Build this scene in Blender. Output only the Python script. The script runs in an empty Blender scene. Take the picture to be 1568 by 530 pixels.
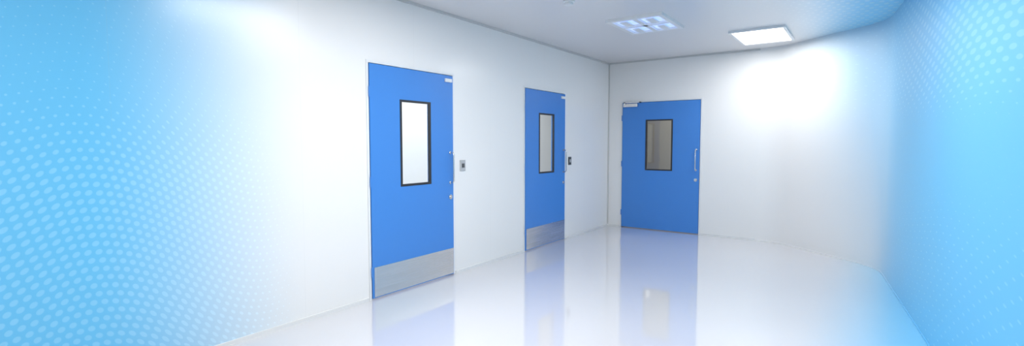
import bpy, bmesh, math
from mathutils import Vector, Matrix
S = bpy.context.scene
S.view_settings.view_transform = 'Standard'
S.view_settings.look = 'None'
H = 2.71
XL = -3.53
YB = 7.80

# ------------------------------------------------------------ node helper
class N:
    def __init__(s, name):
        s.m = bpy.data.materials.new(name); s.m.use_nodes = True
        s.t = s.m.node_tree; s.p = s.t.nodes['Principled BSDF']
    def new(s, k): return s.t.nodes.new(k)
    def put(s, sock, v):
        if isinstance(v, bpy.types.NodeSocket): s.t.links.new(v, sock)
        else: sock.default_value = v
    def math(s, op, a, b=0.0, c=None):
        n = s.new('ShaderNodeMath'); n.operation = op
        s.put(n.inputs[0], a); s.put(n.inputs[1], b)
        if c is not None: s.put(n.inputs[2], c)
        return n.outputs[0]
    def smooth(s, v, a, b, lo=0.0, hi=1.0):
        n = s.new('ShaderNodeMapRange'); n.interpolation_type = 'SMOOTHSTEP'
        s.put(n.inputs['Value'], v)
        n.inputs['From Min'].default_value = a; n.inputs['From Max'].default_value = b
        n.inputs['To Min'].default_value = lo; n.inputs['To Max'].default_value = hi
        return n.outputs['Result']
    def mix(s, f, a, b):
        n = s.new('ShaderNodeMix'); n.data_type = 'RGBA'
        s.put(n.inputs[0], f); s.put(n.inputs[6], a); s.put(n.inputs[7], b)
        return n.outputs[2]
    def pos(s):
        g = s.new('ShaderNodeNewGeometry'); x = s.new('ShaderNodeSeparateXYZ')
        s.t.links.new(g.outputs['Position'], x.inputs[0]); return x.outputs
    def ramp(s, v, a, b, pts):
        n = s.new('ShaderNodeMapRange'); s.put(n.inputs['Value'], v)
        n.inputs['From Min'].default_value = a; n.inputs['From Max'].default_value = b
        r = s.new('ShaderNodeValToRGB'); r.color_ramp.interpolation = 'B_SPLINE'
        s.t.links.new(n.outputs['Result'], r.inputs[0])
        e = r.color_ramp.elements
        while len(e) < len(pts): e.new(0.5)
        for el, (p, c) in zip(e, pts):
            el.position = (p-a)/(b-a); el.color = (c, c, c, 1)
        return r.outputs[0]
    def dots(s, u, v, cu, cv, rad, asp=1.0):
        """staggered dot lattice; rad in cell fraction"""
        vv = s.math('DIVIDE', v, cv); row = s.math('FLOOR', vv)
        st = s.math('MULTIPLY', s.math('MODULO', s.math('ABSOLUTE', row), 2.0), 0.5)
        uu = s.math('ADD', s.math('DIVIDE', u, cu), st)
        fu = s.math('SUBTRACT', s.math('FRACT', s.math('ADD', uu, 100)), .5)
        fv = s.math('MULTIPLY', s.math('SUBTRACT', s.math('FRACT', s.math('ADD', vv, 100)), .5), asp)
        d = s.math('SQRT', s.math('ADD', s.math('MULTIPLY', fu, fu), s.math('MULTIPLY', fv, fv)))
        e = s.math('MULTIPLY', s.math('SUBTRACT', rad, d), 14.0)
        n = s.new('ShaderNodeClamp'); s.put(n.inputs[0], e); return n.outputs[0]

def simple(name, col, rough=.4, metal=0, bump=0, bscale=60, noise=.0):
    n = N(name)
    n.p.inputs['Roughness'].default_value = rough
    n.p.inputs['Metallic'].default_value = metal
    t = n.new('ShaderNodeTexNoise'); t.inputs['Scale'].default_value = bscale
    c2 = tuple(max(0, c*(1-noise)) for c in col[:3])+(1,)
    n.put(n.p.inputs['Base Color'], n.mix(t.outputs['Fac'], tuple(col[:3])+(1,), c2))
    if bump:
        b = n.new('ShaderNodeBump'); b.inputs['Strength'].default_value = bump
        b.inputs['Distance'].default_value = .002
        n.t.links.new(t.outputs['Fac'], b.inputs['Height']); n.t.links.new(b.outputs[0], n.p.inputs['Normal'])
    return n.m

BLUE = (.155, .56, .88, 1)
LBLUE = (.26, .68, .95, 1)
DOT = (.25, .64, .92, 1)
WHITE = (.88, .87, .855, 1)

def mat_left():
    n = N('mural_wall_panel_left'); x, y, z = n.pos()
    n.p.inputs['Roughness'].default_value = .24
    fac = n.smooth(y, .85, 2.3, 1, 0)
    base = n.mix(fac, WHITE, BLUE)
    j = n.math('FRACT', n.math('DIVIDE', n.math('ADD', y, 10.18), 1.18))
    jl = n.math('LESS_THAN', n.math('ABSOLUTE', n.math('SUBTRACT', j, .5)), .0016)
    base = n.mix(n.math('MULTIPLY', jl, .08), base, (.45, .45, .45, 1))
    drop = n.smooth(y, .75, 2.1, 0, .42)
    wave = n.math('MULTIPLY', n.math('SINE', n.math('MULTIPLY', y, 4.5)), .06)
    v = n.math('ADD', n.math('ADD', z, drop), wave)
    u = n.math('ADD', y, n.math('MULTIPLY', n.math('SINE', n.math('MULTIPLY', z, 3.2)), .09))
    rz = n.smooth(z, 1.1, 1.8, .36, .11)
    ry = n.smooth(y, 1.3, 2.5, 1, 0)
    rad = n.math('MULTIPLY', rz, ry)
    d = n.dots(u, v, .050, .048, rad, 1.0)
    dc = n.mix(fac, (.92, .96, .98, 1), DOT)
    n.put(n.p.inputs['Base Color'], n.mix(n.math('MULTIPLY', d, 1.0), base, dc))
    return n.m

def mat_right():
    n = N('mural_wall_panel_right'); x, y, z = n.pos()
    n.p.inputs['Roughness'].default_value = .5
    yy = n.math('SUBTRACT', y, n.math('MULTIPLY', n.math('SUBTRACT', z, 1.3), .22))
    yi = n.math('MULTIPLY', yy, -1.0)
    fac = n.ramp(yi, -7.8, -4.0, [(-7.5, 0), (-7.15, .15), (-6.8, .55), (-6.0, .88), (-4.6, 1)])
    base = n.mix(fac, WHITE, BLUE)
    v = n.math('ADD', z, n.math('MULTIPLY', n.math('SINE', n.math('MULTIPLY', y, 1.3)), .12))
    hi = n.smooth(z, 1.35, 1.95, 0, .36)
    lo = n.smooth(z, .7, 1.3, .16, .05)
    ry = n.smooth(y, 4.0, 7.6, 1, .25)
    rad = n.math('MULTIPLY', n.math('MAXIMUM', hi, lo), ry)
    d = n.dots(y, v, .17, .050, rad, 1.0)
    dc = n.mix(fac, (.92, .95, .97, 1), DOT)
    n.put(n.p.inputs['Base Color'], n.mix(d, base, dc))
    return n.m

def mat_ceiling():
    n = N('ceiling_panel_paint'); x, y, z = n.pos()
    n.p.inputs['Roughness'].default_value = .3
    fac = n.math('MULTIPLY', n.smooth(x, -.85, .05), n.smooth(y, 3.0, 4.5))
    base = n.mix(fac, (.76, .745, .75, 1), LBLUE)
    rad = n.math('MULTIPLY', n.smooth(x, -1.5, .1, .0, .3), n.smooth(y, 3.0, 4.5))
    d = n.dots(x, y, .075, .11, rad)
    n.put(n.p.inputs['Base Color'], n.mix(n.math('MULTIPLY', d, .3), base, (.9, .93, .96, 1)))
    return n.m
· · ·
PROBLEM STATEMENT: Gather each line of the listing containing the word "scene" and show it.

CORRECT RESPONSE:
Build this scene in Blender. Output only the Python script. The script runs in an empty Blender scene. Take the picture to be 1568 by 530 pixels.
S = bpy.context.scene